On Tower objects to paying any of these costs at all on the basis that the claims and associated costs schedules were submitted to the Tribunal and served on On Tower on 23 April 2022, the Sunday before commencement of the hearing on 25 April. We are not moved by this complaint. On Tower was well aware that a claim would be made and will have been unsurprised by receiving it; its representatives did not have to make any submissions in response until after the hearing and then had several days in which to produce very brief submissions. On Tower has not been disadvantaged by the late submission of costs.
On Tower also objects to the level of fees claimed. It is concerned that transaction costs may eclipse rents, and that the costs allowed by the Tribunal will be relied upon to inflate expenses sought in consensual transactions. It is also concerned that too many fee earners are shown (in the costs schedules) to have been involved in the transactions, including some litigators, and that therefore there may be duplication of work and the accidental inclusion of litigation expenses.
These were never going to be inexpensive transactions, in view of the number of terms that the parties had to negotiate and of the fact that both parties regarded the health and safety terms as issues of principle. As is pointed out for APW the complexity is seen by the number of colours on the travelling drafts; these were not three matching leases and none of them was simple. We accept the transaction costs as claimed, and we point out that there is no reason for them to be matched in less complex deals where the parties are able to reach agreement. We do not think that the costs claimed are likely to have been inaccurate (there is no reason to think for example that they include litigation costs, since the vast majority of the costs claimed relate to a single fee-earner who is not a litigator). Nor do we think that the costs are unreasonable in light of the number of issues involved. We allow the transaction costs as claimed.

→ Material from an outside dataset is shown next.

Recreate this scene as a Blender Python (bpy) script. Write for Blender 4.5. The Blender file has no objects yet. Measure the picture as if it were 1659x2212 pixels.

Judge Elizabeth Cooke Mark Higgin FRICS
17 June 2022
Right of appeal
Any party has a right of appeal to the Court of Appeal on any point of law arising from this decision. The right of appeal may be exercised only with permission. An application for permission to appeal to the Court of Appeal must be sent or delivered to the Tribunal so that it is received within 1 month after the date on which this decision is sent to the parties (unless an application for costs is made within 14 days of the decision being sent to the parties, in which case an application for permission to appeal must be made within 1 month of the date on which the Tribunal’s decision on costs is sent to the parties). An application for permission to appeal must identify the decision of the Tribunal to which it relates, identify the alleged error or errors of law in the decision, and state the result the party making the application is seeking. If the Tribunal refuses permission to appeal a further application may then be made to the Court of Appeal for permission.